▶ **Goal**: Please give the listing again, word for word, with nothing left out.

▶ **Data extract**:
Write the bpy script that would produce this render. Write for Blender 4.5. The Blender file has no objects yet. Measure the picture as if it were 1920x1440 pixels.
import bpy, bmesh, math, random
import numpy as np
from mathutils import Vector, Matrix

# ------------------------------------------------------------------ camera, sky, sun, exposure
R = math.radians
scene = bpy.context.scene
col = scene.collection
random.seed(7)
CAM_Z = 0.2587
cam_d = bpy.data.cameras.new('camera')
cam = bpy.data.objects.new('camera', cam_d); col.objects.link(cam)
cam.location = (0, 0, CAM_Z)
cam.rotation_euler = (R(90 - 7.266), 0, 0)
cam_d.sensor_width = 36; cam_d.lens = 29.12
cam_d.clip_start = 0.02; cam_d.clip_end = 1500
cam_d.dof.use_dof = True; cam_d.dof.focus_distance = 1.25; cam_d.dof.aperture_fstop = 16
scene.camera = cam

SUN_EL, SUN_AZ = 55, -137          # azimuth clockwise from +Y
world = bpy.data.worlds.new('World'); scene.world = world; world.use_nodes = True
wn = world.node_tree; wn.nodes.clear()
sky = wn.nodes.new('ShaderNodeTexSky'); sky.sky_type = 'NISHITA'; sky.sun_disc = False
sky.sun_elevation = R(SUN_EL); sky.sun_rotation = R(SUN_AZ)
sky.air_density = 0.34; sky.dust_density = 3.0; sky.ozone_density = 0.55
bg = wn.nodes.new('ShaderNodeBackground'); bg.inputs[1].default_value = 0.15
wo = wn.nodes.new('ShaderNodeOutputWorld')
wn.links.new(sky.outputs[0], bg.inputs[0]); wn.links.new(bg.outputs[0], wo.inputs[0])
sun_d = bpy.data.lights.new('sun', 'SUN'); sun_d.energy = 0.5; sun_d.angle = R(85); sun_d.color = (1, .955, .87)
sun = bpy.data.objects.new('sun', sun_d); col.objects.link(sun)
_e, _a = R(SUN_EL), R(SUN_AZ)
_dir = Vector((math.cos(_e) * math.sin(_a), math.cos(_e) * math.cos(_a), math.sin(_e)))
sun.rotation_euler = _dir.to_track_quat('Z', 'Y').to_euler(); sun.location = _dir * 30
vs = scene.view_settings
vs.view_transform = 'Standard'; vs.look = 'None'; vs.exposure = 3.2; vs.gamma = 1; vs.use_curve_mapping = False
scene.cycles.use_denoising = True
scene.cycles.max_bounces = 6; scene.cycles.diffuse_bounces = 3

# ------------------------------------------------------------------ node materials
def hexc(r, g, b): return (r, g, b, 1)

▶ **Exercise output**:
Write the bpy script that would produce this render. Write for Blender 4.5. The Blender file has no objects yet. Measure the picture as if it were 1920x1440 pixels.
import bpy, bmesh, math, random
import numpy as np
from mathutils import Vector, Matrix

# ------------------------------------------------------------------ camera, sky, sun, exposure
R = math.radians
scene = bpy.context.scene
col = scene.collection
random.seed(7)
CAM_Z = 0.2587
cam_d = bpy.data.cameras.new('camera')
cam = bpy.data.objects.new('camera', cam_d); col.objects.link(cam)
cam.location = (0, 0, CAM_Z)
cam.rotation_euler = (R(90 - 7.266), 0, 0)
cam_d.sensor_width = 36; cam_d.lens = 29.12
cam_d.clip_start = 0.02; cam_d.clip_end = 1500
cam_d.dof.use_dof = True; cam_d.dof.focus_distance = 1.25; cam_d.dof.aperture_fstop = 16
scene.camera = cam

SUN_EL, SUN_AZ = 55, -137          # azimuth clockwise from +Y
world = bpy.data.worlds.new('World'); scene.world = world; world.use_nodes = True
wn = world.node_tree; wn.nodes.clear()
sky = wn.nodes.new('ShaderNodeTexSky'); sky.sky_type = 'NISHITA'; sky.sun_disc = False
sky.sun_elevation = R(SUN_EL); sky.sun_rotation = R(SUN_AZ)
sky.air_density = 0.34; sky.dust_density = 3.0; sky.ozone_density = 0.55
bg = wn.nodes.new('ShaderNodeBackground'); bg.inputs[1].default_value = 0.15
wo = wn.nodes.new('ShaderNodeOutputWorld')
wn.links.new(sky.outputs[0], bg.inputs[0]); wn.links.new(bg.outputs[0], wo.inputs[0])
sun_d = bpy.data.lights.new('sun', 'SUN'); sun_d.energy = 0.5; sun_d.angle = R(85); sun_d.color = (1, .955, .87)
sun = bpy.data.objects.new('sun', sun_d); col.objects.link(sun)
_e, _a = R(SUN_EL), R(SUN_AZ)
_dir = Vector((math.cos(_e) * math.sin(_a), math.cos(_e) * math.cos(_a), math.sin(_e)))
sun.rotation_euler = _dir.to_track_quat('Z', 'Y').to_euler(); sun.location = _dir * 30
vs = scene.view_settings
vs.view_transform = 'Standard'; vs.look = 'None'; vs.exposure = 3.2; vs.gamma = 1; vs.use_curve_mapping = False
scene.cycles.use_denoising = True
scene.cycles.max_bounces = 6; scene.cycles.diffuse_bounces = 3

# ------------------------------------------------------------------ node materials
def hexc(r, g, b): return (r, g, b, 1)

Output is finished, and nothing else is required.